The televised video and audio feed of the court session, which is transmitted with a 40-second delay on its closed-circuit broadcast in order for officials to immediately scrub anything classified, remained untouched.

But when the transcripts of the session came back weeks later, dozens of full pages were blacked out entirely, and dozens more had partial redactions. The government, for whatever reason, had decided after the fact that the information shouldn’t have made it onto the airwaves, and certainly shouldn’t make it into the publicly posted transcript.

More than a month since that original testimony, and two years after a separate incident saw mysterious third party government agency censoring the public, pre-trial hearings of the alleged 9/11 conspirators, it remains unclear how the government — or who in it — gets to decide what parts of the Guantanamo Naval Base’s military commissions are shielded from public view.

The move sparked confusion among reporters and a handful of observers, part of a narrow crowd of approved people who are allowed access to the limited broadcast fed out of Cuba’s most secure courtroom. But the Defense Department says the move was above bar.

“It is rare, I have not encountered it actually thus far for a transcript to be redacted, but there is a rule that enables that,” chief prosecutor Gen. Mark Martins told reporters Saturday. “It’s possible for testimony to be elicited that then somebody in the executive branch says frankly, if that’s out there, it could be damaging, it ought to be protected. There’s a thought process that could be applied after the fact, and that’s what happened here.”

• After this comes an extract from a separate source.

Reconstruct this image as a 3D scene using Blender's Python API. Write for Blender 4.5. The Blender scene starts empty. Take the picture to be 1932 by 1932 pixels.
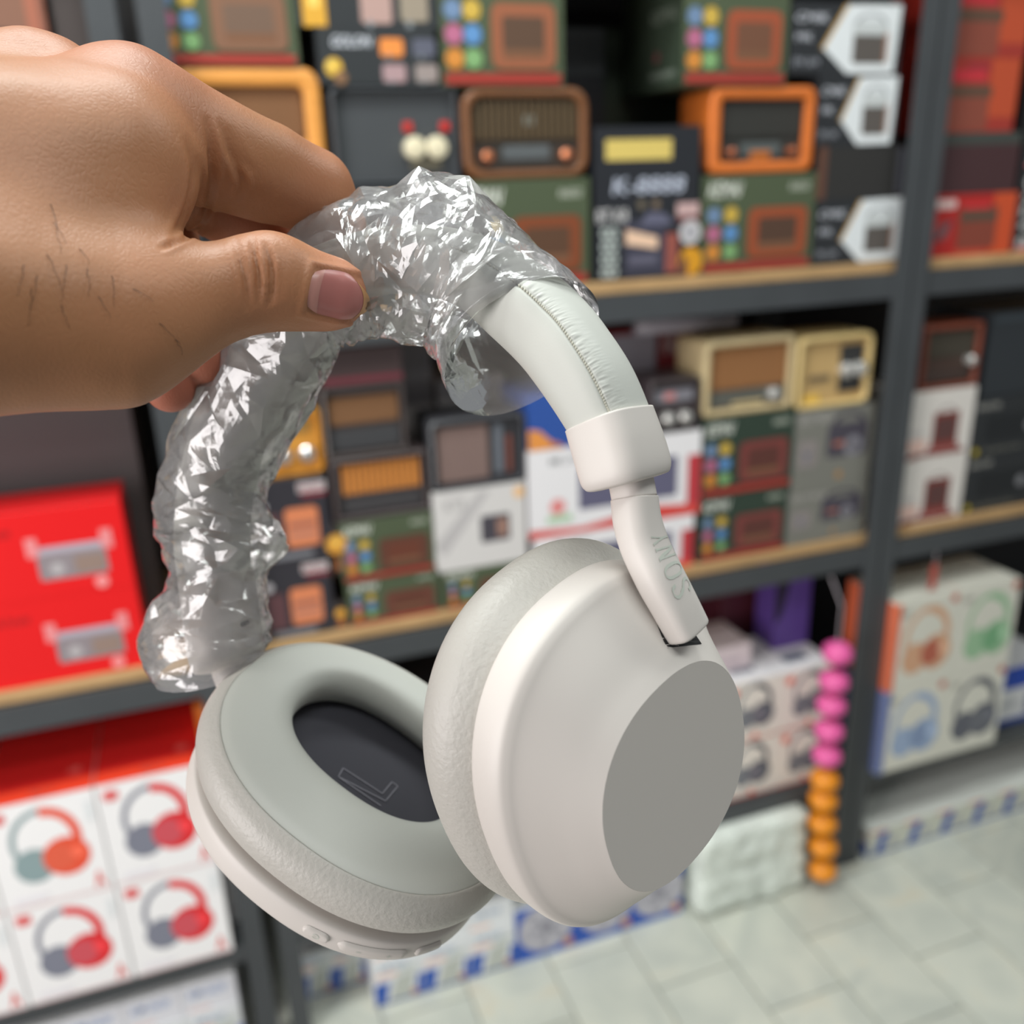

The authority under which this after-the-fact scrubbing can apparently happen derives from both the Obama Administration’s broad executive order on classification authorities and a lesser-known provision of the Military Commissions Act, which requires any publicly posted transcripts be scrubbed of “inadvertent utterances” of classified material.

Martins incorrectly estimated that only five of the more than 300-page October transcript had been scrubbed. In reality, dozens of pages were completely black, and dozens more had partial redactions. But no one will say who in the government made the call to pull once public testimony behind a classified veil.

That question remained here Monday, as the Guantanamo legal taskforce delayed a scheduled pre-trial hearing to discuss in closed session the use of classified evidence, including the information now erased from the October transcripts.

Pressed who had asked for the post-facto redactions and whether personnel within the Joint Task Force had the ability to unilaterally make the call on their own, Martins wouldn’t elaborate.

“There are authorities within the executive branch...it’s the people who know what the really sensitive stuff is. Those are called original classification authorities. They’re throughout the executive branch,” Martins said. “There are classification authorities in the Department of Defense, in different places within the Southern Command of the Department of Defense, within other agencies throughout the government who can say, ‘I know this area, I know what is known by an adversary and I think that would be damaging.’”

Questions over who is censoring the Guantanamo Military commissions have plagued the process in recent years. In one 2013 incident, a still-unconfirmed third party government agency, largely assumed to be the CIA, cut the closed circuit feed out of the courtroom. The incident confused even the presiding judge, who up to that point, had thought only limited personnel within the secure courtroom could scrub the tightly held broadcast.

As for the now-partially classified October 30 transcript, Martins says the redactions are their own special type of transparency.

“You have a transcript. You have an ability to see what was being discussed. You have an understanding of generally how much material you’re not seeing,” Martins said. “The law regards that as degrees of openness and closure that are appropriate to pay attention to.”